Friday, October 12, 2007

Let the music play

Last night, Dan Snaith's (AKA Caribou) first spontaneous performance moment took place after the encore was finished. He pumped his fists in the air, twice. On two earlier occasions he had asked the audience if the vocal levels were high enough (they weren't) but that was out of necessity, and he would have kept his speaking to the occasional 'thank you' if he could have.

It's disorienting to finish a show feeling a little bad for the performer. Not because he gave a bad show, or because he hoped his show would be one thing, and it turned out to be another thing; neither of those were the case. How to explain...

Caribou's newest album Andorra is a lovely intersection of Beach Boys and Pale Saints. Caribou's show last night, however, was a much louder intersection of Who and a marching band. Dan makes his music by himself, and the prospect of touring with an ensemble seems to be a disconnect for him. He has a drummer, but he also plays drums, and when he does, 95% of his playing is a note for note match to his drummer. He has a guitarist, but he also plays guitar, and when he does, 80% of it is a note for note match to his guitarist. This doubling does strange things to the live mix. It didn't help that the sound check seemed to have been a failure, too; they were four or five songs in before the person at the board figured out how to get the vocals up and the guitar situated.

That's all forgivable, if unnecessarily overcomplicated. Dan presented this live music as a wall of loudness, with projections of computer generated psychedelic images behind the band; the allusion was very clear. But unlike the sixties aesthetics he clearly admires, his music is extremely obsessive and cerebral. His bass and guitar parts are completely repetitive; when there is a melody, it's a one or two bar affair that is repeated again and again. His drum parts on the other hand are incredibly complex, and his drummer proved to be quite the virtuoso, but when he and his drummer were playing the same complex arrangement simultaneously, it became clear that every beat and flourish had been scripted, and some of the life drained out. Even more, I realized that the entire performance was sequenced to a click track - even the pauses between songs - so that programmed synth parts and the projections could be seamlessly incorporated.

There's an undeniable visceral impact from drumming and spectrum-filling sound. But if that had been taken away, the show would have been a control freak having three session musicians play off a score. (I wonder if when he hired them he handed them an actual score of the show to learn.) I had a completely different impression of those same songs when I heard the recorded versions.
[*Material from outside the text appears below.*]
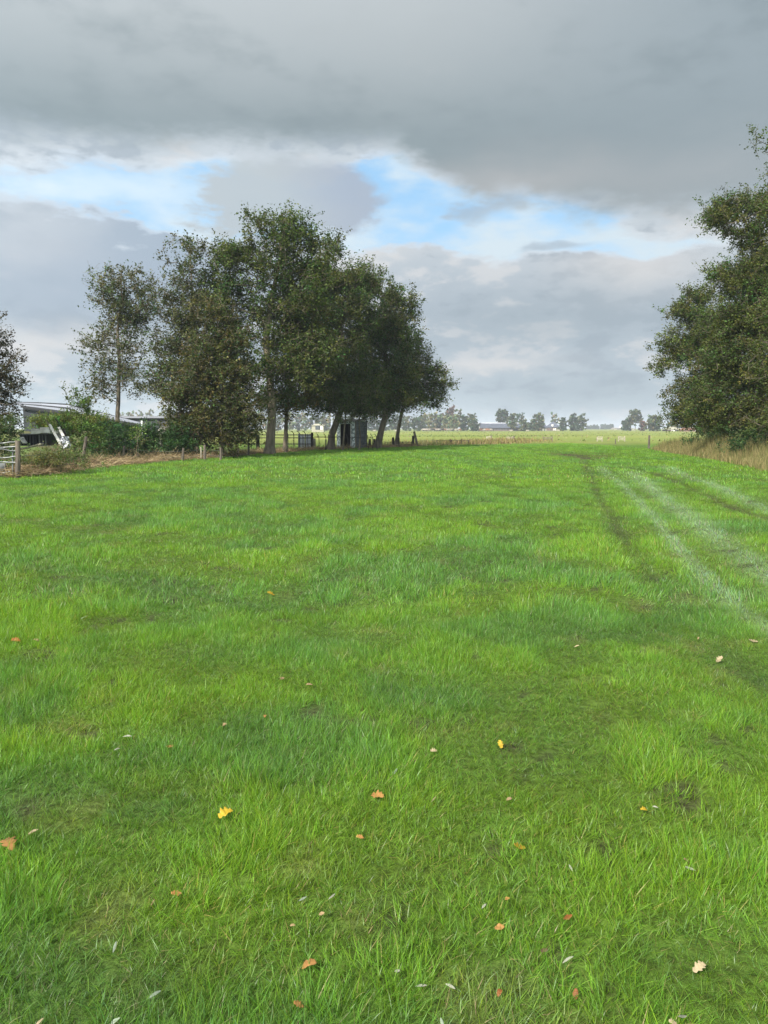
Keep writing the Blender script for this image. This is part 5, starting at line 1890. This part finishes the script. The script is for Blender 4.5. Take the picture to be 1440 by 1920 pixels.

When he started making albums, Caribou was more of an electronic project. If Depeche Mode or Daft Punk pre-program three quarters of their performance, it doesn't change much. Attempting to do the same thing with live musicians and analog instruments is much more harmful to the experience. I watched Dan, hunched like Dr. Frankenstein's assistant over his kit, head below his shoulders as he drummed, while his session drummer sat across from him, in a relaxed posture as he played hard, but obviously bored. And I felt bad for him.